TASK BRIEF =
Reproduce exactly the lines below from the one containing "r = np.random.default_rng(77);" through the one containing "tilt=(r.normal(0, .05), r.normal(0, .05)))", including both, and nothing else.

DATA SHOWN =
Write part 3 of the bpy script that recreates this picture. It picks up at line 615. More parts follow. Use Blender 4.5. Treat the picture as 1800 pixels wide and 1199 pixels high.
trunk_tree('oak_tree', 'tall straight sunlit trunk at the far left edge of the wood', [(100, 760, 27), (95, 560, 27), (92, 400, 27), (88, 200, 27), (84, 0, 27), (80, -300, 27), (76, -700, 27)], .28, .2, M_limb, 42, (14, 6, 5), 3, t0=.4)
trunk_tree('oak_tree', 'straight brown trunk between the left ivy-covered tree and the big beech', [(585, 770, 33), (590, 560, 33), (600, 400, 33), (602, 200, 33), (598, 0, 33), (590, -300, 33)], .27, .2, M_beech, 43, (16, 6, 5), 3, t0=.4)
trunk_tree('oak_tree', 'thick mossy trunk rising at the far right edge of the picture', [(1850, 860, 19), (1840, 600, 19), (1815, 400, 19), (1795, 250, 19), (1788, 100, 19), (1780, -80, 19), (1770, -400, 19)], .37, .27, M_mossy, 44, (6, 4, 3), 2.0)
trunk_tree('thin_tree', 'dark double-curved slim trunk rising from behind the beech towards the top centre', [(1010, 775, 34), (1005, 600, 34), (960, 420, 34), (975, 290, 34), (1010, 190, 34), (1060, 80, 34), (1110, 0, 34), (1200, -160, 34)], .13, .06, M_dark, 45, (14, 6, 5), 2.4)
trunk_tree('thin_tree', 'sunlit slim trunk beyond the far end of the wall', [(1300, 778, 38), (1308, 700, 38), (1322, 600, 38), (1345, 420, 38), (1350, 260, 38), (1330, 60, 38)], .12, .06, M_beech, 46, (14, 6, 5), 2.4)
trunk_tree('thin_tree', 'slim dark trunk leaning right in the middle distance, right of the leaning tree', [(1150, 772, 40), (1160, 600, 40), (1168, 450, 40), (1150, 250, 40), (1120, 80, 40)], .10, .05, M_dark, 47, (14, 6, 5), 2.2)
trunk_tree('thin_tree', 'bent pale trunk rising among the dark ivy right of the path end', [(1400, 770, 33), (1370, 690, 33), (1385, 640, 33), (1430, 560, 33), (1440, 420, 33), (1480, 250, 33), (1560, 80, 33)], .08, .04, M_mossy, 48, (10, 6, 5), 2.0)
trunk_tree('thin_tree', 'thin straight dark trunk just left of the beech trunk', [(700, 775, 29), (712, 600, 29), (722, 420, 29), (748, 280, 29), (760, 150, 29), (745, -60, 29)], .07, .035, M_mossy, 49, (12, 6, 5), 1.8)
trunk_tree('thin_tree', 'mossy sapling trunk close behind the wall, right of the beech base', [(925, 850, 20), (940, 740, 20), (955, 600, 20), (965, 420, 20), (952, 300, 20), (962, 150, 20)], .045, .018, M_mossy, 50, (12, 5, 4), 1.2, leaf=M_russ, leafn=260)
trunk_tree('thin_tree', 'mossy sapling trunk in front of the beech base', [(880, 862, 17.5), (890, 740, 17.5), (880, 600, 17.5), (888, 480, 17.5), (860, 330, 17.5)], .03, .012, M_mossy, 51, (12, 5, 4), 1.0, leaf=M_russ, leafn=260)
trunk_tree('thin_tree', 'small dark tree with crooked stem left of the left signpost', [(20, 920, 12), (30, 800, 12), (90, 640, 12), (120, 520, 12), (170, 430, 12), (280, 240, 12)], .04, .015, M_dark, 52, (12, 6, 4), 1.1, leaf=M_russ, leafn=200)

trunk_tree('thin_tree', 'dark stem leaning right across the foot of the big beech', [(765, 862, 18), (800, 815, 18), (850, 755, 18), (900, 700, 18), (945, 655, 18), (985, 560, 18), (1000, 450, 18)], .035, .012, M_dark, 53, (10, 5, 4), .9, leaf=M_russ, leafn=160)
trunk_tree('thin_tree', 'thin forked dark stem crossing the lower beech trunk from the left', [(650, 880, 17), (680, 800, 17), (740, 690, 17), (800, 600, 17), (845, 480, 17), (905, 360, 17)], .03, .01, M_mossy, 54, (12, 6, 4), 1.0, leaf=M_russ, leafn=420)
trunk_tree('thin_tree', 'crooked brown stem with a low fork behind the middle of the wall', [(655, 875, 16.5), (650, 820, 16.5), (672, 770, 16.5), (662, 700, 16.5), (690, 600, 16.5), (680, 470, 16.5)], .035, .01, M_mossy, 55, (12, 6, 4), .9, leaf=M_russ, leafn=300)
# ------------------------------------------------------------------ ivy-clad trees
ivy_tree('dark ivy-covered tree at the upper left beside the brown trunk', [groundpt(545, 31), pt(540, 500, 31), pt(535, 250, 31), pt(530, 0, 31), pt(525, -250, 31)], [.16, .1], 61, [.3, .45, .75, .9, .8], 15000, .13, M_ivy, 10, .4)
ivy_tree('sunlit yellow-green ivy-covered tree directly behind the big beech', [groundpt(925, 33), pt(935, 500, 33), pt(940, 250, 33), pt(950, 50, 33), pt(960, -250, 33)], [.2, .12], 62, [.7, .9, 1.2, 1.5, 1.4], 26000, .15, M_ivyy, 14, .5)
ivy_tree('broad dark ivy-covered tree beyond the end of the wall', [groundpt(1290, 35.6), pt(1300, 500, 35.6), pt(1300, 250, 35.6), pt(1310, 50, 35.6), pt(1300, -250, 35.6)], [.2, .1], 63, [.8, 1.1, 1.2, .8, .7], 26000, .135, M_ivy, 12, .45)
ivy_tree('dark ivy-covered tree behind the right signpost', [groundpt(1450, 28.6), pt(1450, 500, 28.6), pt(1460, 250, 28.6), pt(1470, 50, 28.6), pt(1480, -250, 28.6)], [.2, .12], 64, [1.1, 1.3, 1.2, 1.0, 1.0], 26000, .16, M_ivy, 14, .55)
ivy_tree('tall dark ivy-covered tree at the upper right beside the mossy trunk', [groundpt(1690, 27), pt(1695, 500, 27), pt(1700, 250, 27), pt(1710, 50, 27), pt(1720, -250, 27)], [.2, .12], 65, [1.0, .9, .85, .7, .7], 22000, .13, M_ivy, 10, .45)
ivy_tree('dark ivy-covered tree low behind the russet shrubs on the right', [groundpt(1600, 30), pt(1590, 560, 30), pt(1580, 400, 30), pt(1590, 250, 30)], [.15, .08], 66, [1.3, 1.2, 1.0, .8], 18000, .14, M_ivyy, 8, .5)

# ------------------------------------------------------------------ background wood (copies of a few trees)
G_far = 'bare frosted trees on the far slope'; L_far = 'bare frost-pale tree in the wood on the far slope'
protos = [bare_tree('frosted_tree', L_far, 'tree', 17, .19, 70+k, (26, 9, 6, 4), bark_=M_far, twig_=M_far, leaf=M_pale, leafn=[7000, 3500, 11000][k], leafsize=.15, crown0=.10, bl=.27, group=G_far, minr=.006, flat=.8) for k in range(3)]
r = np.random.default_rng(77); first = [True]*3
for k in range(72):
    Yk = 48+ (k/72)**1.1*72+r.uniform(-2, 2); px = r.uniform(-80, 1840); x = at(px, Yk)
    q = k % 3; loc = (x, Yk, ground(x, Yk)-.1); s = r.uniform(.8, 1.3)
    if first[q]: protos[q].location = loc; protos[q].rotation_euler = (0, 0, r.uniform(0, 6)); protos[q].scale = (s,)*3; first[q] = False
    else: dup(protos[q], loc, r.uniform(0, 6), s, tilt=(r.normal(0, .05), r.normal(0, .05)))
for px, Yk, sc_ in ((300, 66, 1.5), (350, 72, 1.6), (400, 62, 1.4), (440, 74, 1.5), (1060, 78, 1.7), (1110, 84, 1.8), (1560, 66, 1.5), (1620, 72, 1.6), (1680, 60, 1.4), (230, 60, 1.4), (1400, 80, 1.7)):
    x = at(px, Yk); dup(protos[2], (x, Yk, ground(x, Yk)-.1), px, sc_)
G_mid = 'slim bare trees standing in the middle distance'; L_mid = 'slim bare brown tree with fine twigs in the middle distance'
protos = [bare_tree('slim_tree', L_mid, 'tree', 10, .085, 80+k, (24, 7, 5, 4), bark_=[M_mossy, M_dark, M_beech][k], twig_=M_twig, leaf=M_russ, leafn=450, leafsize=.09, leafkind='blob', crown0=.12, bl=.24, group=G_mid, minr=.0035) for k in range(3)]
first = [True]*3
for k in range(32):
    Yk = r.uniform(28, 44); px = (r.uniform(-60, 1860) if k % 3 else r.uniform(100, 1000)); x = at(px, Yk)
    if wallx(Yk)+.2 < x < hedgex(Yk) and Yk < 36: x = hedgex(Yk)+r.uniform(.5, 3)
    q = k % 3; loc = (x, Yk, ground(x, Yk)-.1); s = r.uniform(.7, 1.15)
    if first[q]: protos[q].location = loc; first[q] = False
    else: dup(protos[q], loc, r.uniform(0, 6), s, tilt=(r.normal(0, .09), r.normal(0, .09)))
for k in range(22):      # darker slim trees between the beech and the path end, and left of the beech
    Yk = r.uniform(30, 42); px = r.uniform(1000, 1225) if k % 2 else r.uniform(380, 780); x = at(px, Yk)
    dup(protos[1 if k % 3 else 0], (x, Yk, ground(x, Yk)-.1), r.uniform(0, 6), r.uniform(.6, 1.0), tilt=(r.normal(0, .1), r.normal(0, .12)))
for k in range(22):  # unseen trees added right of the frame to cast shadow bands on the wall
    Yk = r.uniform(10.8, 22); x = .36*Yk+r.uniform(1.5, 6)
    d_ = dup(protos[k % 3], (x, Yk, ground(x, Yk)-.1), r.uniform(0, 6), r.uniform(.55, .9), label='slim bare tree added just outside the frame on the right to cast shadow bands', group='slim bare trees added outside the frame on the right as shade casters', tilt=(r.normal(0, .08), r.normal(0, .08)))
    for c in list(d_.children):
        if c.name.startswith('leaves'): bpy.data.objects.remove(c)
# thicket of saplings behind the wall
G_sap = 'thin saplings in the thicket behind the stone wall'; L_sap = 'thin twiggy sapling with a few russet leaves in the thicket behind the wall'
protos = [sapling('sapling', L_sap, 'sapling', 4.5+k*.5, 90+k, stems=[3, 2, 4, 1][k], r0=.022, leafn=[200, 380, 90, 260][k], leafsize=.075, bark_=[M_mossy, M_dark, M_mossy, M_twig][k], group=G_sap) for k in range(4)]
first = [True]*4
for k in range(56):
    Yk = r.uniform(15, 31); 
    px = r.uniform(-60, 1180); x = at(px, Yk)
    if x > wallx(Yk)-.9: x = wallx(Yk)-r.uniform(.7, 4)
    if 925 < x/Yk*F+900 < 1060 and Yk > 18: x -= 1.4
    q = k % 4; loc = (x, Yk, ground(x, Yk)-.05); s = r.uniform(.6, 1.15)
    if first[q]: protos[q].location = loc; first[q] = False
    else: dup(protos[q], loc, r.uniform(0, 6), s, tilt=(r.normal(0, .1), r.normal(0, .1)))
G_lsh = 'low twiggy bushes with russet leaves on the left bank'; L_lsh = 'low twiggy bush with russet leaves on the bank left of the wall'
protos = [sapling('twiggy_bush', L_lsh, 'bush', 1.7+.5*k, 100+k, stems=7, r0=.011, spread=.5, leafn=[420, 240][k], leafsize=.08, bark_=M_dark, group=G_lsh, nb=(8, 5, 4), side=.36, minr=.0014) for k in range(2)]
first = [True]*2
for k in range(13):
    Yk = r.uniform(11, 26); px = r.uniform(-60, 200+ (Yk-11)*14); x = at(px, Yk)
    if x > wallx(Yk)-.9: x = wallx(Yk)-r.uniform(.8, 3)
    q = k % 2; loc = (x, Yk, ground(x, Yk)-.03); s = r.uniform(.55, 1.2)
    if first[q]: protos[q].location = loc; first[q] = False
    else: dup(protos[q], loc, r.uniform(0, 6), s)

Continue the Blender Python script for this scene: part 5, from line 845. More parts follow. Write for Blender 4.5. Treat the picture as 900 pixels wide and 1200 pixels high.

CORRECT RESPONSE =
r = np.random.default_rng(77); first = [True]*3
for k in range(72):
    Yk = 48+ (k/72)**1.1*72+r.uniform(-2, 2); px = r.uniform(-80, 1840); x = at(px, Yk)
    q = k % 3; loc = (x, Yk, ground(x, Yk)-.1); s = r.uniform(.8, 1.3)
    if first[q]: protos[q].location = loc; protos[q].rotation_euler = (0, 0, r.uniform(0, 6)); protos[q].scale = (s,)*3; first[q] = False
    else: dup(protos[q], loc, r.uniform(0, 6), s, tilt=(r.normal(0, .05), r.normal(0, .05)))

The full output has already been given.